Restaurant owners: Be on the lookout for the woman pictured above.
According to the proprietors of three fast-casual eateries along South 21st Street in Rittenhouse, she’s a small-time con artist with no qualms about boldly lying in order to scam cash off small business owners.
On Monday afternoon, the woman hit the three spots in quick succession, pulling the same routine at each one. Her racket consisted of claiming to have found a hair in a recent to-go dish and demanding a cash refund for her entire (fictitious) order.
The hustle worked at the first two locations — Hawaiian food specialist Poi Dog and Roman pizza joint Rione — but by the time she made it to the third, healthy eats shop Agno Grill, the owners of the previous two restaurants had figured out something was fishy and were able to stop that particular theft by confronting her. She fled before they could call the police, who eventually arrived and took down a report.
According to Rione co-owner Francesco Crovetti, the woman entered his shop and claimed she had ordered two slices last Friday, but that there was a hair in one so she didn’t bother eating the other.
“I tried looking up the transactions [from Friday],” Crovetti told Billy Penn, “but I had customers coming in. So as not to create a scene, I just apologized and gave her the money back.”
It was only $12 or so that he handed over, but he had a feeling something was fishy, so he asked one of his staffers to watch her movements after she left. The staffer spotted the woman heading into Agno Grill, so Crovetti headed over and confronted her just as Agno co-owner Kriti Sehgal was handing over more cash.
“I said, ‘Oh, so this is what you do for a living?’” Crovetti recounted.

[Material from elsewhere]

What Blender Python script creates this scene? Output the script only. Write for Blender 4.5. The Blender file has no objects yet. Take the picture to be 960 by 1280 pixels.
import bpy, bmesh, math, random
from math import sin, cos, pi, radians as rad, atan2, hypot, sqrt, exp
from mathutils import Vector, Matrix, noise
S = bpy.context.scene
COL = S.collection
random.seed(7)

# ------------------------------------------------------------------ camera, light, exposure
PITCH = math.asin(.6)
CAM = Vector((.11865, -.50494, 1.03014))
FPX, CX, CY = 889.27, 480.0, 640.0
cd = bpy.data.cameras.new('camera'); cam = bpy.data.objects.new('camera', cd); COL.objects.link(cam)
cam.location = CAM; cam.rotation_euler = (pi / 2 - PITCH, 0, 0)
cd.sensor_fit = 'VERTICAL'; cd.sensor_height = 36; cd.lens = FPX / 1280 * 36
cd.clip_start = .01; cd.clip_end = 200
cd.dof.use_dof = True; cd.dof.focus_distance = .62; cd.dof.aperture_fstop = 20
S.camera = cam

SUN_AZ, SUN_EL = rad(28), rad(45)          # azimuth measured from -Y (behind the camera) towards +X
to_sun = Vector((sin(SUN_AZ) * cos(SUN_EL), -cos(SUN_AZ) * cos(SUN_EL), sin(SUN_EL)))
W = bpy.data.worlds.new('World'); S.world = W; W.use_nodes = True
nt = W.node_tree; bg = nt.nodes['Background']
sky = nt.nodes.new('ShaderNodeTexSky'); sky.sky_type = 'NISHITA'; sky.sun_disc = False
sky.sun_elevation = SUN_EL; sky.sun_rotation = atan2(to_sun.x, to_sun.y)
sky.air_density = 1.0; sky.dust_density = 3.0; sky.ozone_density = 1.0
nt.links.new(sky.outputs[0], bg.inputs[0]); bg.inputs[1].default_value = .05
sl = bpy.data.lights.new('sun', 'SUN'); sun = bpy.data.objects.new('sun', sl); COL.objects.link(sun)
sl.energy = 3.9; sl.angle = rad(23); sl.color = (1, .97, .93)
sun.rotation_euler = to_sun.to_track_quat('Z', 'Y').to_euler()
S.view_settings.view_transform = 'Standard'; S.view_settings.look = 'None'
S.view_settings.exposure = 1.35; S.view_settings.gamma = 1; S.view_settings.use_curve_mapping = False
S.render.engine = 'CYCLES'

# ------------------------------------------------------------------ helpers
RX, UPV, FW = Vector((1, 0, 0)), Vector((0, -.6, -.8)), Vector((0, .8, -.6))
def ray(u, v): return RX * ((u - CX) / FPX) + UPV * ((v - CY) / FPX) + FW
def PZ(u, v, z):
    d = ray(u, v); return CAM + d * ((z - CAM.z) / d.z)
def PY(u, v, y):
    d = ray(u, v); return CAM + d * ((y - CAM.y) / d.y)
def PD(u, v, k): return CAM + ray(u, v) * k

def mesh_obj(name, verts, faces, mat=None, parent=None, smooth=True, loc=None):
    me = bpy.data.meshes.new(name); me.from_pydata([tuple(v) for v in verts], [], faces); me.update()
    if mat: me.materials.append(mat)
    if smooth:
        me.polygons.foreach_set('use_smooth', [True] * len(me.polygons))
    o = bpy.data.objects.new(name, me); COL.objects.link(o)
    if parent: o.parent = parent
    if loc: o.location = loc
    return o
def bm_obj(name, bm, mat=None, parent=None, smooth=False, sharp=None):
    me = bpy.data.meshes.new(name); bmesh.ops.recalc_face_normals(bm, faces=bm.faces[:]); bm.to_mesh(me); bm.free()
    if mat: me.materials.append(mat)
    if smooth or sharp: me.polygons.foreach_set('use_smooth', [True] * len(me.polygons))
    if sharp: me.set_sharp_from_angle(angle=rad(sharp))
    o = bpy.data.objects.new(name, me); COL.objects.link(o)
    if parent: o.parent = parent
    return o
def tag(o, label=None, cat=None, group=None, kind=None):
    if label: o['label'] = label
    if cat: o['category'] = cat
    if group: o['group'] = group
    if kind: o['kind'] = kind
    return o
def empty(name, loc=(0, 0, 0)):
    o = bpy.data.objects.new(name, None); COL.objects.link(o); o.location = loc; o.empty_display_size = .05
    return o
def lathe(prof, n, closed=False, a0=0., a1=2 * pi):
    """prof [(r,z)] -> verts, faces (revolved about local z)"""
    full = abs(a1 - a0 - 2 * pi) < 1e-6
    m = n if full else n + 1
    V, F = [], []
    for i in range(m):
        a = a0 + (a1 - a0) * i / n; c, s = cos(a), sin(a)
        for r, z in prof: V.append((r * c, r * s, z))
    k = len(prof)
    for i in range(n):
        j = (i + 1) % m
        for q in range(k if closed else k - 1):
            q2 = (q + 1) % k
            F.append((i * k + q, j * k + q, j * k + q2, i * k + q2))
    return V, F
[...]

Sehgal had also noticed something about the woman didn’t seem right.
“She told me she bought two salads last week, and that one had a hair in it, but then she couldn’t tell me anything about what kind of salad she ordered or what day she had been in,” Sehgal said. After she apologized for the supposed hair and handed over cash to cover one salad, Sehgal said, the woman demanded a refund for the second. Sehgal hesitated, asking for more details: Did the salads have salmon or chicken? Did she pay cash or card?
“Something felt off,” Sehgal said.
That’s when Crovetti made his entrance and scared the scammer away. “I was only cheated out of $12, but at least I got her to leave,” he said.
Poi Dog co-owner Kiki Aranita was the first of the three to get hit by the ruse, handing over $25.92 to cover two supposed poke bowls the woman had ordered on the previous Saturday — one of which she claimed had a hair in it. When the woman demanded cash back, Aranita gave it to her, something she now regrets, since she later went through her records and realized no such order was ever placed on Saturday during the timeframe the woman claimed to have visited.
“I should have gone downstairs and checked right away,” Aranita said, “but I was busy, I had a sales rep waiting for me. And I’m a new business owner — we don’t have a policy yet for this kind of thing.”
Having a policy in place is the only real recourse restaurant owners have against this kind of con, said a representative at the Ninth District Office of the Philadelphia Police, which covers the Rittenhouse area.
“If someone does return items they didn’t buy, like they stole them from Home Depot and try to return them at Lowe’s or something, it’s a crime,” the police officer said. “But in this case, I don’t know if it could be investigated by our detectives. The restaurants have to stand up to her — of course they don’t want a bad name, which is why this is done.”
So, per police advice, restaurateurs should spread the word to be on the lookout.
“I feel like an asshole,” Aranita said, “but now I just want to warn other restaurants.”
Update: Kite & Key ownerr Jim Kirk reached out to say the same woman had pulled the same scam on him last week, scoring around $40 in cash off employees at his new Drexel Hill spot Station Tap.
“I knew something was strange when the staff called me,” Kirk said.